## [Provided data]
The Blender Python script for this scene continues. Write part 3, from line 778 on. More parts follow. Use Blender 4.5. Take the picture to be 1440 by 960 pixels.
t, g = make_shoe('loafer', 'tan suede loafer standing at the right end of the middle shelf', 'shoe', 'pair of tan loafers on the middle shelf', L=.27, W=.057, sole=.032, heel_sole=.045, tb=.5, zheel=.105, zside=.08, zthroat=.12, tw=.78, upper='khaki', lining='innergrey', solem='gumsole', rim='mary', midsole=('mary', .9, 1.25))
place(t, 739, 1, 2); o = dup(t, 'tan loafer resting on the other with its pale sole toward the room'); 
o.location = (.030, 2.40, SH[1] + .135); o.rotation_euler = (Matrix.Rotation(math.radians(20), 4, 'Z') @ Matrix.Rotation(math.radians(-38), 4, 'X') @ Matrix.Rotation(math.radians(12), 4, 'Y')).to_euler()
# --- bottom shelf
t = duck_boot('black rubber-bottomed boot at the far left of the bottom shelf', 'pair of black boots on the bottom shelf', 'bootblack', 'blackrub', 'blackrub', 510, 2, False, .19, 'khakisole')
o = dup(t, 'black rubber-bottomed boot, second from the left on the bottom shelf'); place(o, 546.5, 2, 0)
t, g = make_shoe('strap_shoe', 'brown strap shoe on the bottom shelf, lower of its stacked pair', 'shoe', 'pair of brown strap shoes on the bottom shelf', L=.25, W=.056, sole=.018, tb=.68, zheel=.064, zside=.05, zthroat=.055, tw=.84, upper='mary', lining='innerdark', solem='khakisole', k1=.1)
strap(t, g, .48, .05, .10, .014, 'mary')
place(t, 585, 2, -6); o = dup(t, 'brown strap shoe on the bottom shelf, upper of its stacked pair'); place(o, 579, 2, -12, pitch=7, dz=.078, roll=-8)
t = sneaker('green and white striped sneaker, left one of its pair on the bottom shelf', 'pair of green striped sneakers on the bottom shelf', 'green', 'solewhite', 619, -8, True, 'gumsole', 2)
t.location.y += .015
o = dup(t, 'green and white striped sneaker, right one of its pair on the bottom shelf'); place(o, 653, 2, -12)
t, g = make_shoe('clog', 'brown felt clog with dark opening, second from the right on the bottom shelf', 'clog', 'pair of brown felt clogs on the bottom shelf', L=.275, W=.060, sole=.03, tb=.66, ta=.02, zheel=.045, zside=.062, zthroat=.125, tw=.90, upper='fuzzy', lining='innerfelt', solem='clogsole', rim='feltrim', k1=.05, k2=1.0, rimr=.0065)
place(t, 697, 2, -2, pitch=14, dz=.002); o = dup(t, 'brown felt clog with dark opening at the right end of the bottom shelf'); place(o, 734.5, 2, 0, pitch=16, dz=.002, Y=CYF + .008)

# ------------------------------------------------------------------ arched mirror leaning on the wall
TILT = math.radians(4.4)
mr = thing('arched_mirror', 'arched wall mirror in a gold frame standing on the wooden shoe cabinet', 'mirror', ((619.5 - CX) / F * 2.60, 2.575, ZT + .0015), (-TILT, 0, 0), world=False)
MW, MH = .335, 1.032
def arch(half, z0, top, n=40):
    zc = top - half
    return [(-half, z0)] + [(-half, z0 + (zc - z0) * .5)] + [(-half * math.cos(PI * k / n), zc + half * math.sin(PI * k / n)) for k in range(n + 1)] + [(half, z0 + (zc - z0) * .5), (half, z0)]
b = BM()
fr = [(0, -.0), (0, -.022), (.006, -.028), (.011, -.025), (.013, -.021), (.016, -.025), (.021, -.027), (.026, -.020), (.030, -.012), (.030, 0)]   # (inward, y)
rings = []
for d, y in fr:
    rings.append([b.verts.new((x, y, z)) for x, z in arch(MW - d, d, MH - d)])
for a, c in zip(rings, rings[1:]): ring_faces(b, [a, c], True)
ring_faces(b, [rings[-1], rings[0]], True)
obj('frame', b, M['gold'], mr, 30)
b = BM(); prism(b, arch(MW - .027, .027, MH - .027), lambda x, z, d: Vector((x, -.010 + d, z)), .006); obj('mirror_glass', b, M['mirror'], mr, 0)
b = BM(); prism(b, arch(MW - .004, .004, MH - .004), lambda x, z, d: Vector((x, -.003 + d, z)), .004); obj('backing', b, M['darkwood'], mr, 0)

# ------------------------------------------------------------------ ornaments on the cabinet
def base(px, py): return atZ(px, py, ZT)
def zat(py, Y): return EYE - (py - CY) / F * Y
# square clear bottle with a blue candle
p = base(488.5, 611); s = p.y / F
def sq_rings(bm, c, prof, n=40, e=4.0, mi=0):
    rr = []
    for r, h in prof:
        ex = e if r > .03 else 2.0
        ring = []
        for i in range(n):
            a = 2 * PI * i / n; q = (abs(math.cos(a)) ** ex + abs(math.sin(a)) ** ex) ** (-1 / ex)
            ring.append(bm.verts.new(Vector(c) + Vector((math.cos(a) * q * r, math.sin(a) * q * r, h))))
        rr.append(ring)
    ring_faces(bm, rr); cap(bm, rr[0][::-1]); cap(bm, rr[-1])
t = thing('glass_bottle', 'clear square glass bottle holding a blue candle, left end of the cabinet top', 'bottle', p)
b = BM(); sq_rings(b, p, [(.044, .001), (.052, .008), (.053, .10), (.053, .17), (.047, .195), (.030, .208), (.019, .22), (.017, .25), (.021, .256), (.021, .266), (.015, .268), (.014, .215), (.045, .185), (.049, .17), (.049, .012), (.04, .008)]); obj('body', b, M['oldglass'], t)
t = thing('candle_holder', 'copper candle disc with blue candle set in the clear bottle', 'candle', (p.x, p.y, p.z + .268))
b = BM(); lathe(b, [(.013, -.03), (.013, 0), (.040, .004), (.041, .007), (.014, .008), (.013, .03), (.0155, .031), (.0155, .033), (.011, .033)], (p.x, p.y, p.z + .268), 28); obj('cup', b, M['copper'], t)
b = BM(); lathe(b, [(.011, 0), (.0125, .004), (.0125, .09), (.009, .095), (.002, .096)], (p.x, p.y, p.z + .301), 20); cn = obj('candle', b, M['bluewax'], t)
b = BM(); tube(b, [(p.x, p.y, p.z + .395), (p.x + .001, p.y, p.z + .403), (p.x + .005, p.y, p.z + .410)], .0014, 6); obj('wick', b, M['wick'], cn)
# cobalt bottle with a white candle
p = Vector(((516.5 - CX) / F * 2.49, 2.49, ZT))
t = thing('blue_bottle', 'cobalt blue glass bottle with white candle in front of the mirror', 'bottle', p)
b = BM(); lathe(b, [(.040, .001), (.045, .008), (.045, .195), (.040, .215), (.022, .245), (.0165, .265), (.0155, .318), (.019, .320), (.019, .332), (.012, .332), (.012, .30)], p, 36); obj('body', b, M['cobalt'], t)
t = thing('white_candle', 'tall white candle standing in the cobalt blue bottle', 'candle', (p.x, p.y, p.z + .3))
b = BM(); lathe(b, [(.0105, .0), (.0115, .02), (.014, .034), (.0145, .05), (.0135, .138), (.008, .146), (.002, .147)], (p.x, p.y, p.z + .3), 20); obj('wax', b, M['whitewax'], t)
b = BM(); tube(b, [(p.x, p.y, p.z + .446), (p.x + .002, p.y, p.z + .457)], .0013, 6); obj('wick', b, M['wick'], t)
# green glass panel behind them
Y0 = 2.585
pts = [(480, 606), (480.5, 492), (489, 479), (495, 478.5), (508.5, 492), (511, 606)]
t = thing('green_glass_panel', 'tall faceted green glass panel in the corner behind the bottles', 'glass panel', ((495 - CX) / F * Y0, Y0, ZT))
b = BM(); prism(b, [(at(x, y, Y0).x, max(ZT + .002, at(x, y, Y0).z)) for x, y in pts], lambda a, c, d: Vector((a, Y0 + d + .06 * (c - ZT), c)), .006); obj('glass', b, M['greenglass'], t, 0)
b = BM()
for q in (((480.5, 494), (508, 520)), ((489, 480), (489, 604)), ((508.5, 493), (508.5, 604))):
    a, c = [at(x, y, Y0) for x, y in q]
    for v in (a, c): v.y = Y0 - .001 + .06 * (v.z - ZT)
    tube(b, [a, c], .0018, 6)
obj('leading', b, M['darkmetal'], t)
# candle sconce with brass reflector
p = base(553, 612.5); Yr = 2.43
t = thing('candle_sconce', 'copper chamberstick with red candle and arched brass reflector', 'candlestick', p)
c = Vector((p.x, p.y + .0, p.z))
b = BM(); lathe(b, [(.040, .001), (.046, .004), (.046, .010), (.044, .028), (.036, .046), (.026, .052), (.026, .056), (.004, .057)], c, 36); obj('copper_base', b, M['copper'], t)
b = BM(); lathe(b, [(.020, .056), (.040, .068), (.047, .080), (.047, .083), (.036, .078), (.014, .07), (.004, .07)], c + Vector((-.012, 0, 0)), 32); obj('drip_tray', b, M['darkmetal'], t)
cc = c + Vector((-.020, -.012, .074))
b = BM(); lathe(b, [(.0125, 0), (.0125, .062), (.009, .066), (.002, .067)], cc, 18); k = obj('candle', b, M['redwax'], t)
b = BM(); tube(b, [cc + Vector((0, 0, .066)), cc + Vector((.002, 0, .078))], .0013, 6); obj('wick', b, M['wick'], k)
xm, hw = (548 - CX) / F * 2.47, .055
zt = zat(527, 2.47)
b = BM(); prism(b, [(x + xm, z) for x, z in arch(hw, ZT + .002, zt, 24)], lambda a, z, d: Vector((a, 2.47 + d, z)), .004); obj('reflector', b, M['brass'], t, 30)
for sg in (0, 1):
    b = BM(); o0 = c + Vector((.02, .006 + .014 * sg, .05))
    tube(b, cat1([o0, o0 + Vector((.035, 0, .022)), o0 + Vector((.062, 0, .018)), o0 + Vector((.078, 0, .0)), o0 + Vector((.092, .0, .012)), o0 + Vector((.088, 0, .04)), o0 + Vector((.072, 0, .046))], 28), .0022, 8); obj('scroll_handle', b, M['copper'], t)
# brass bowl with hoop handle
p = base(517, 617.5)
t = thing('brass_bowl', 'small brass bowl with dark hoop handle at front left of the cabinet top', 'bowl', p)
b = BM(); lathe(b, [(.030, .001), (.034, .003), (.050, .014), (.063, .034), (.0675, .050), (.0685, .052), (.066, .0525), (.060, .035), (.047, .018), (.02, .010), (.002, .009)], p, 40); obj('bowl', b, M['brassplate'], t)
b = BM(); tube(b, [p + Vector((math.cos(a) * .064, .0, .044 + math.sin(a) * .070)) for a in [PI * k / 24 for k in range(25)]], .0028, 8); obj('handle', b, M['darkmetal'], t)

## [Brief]
Look through the data and show every line containing "from".

## [The output]
The Blender Python script for this scene continues. Write part 3, from line 778 on. More parts follow. Use Blender 4.5. Take the picture to be 1440 by 960 pixels.
o = dup(t, 'black rubber-bottomed boot, second from the left on the bottom shelf'); place(o, 546.5, 2, 0)
t, g = make_shoe('clog', 'brown felt clog with dark opening, second from the right on the bottom shelf', 'clog', 'pair of brown felt clogs on the bottom shelf', L=.275, W=.060, sole=.03, tb=.66, ta=.02, zheel=.045, zside=.062, zthroat=.125, tw=.90, upper='fuzzy', lining='innerfelt', solem='clogsole', rim='feltrim', k1=.05, k2=1.0, rimr=.0065)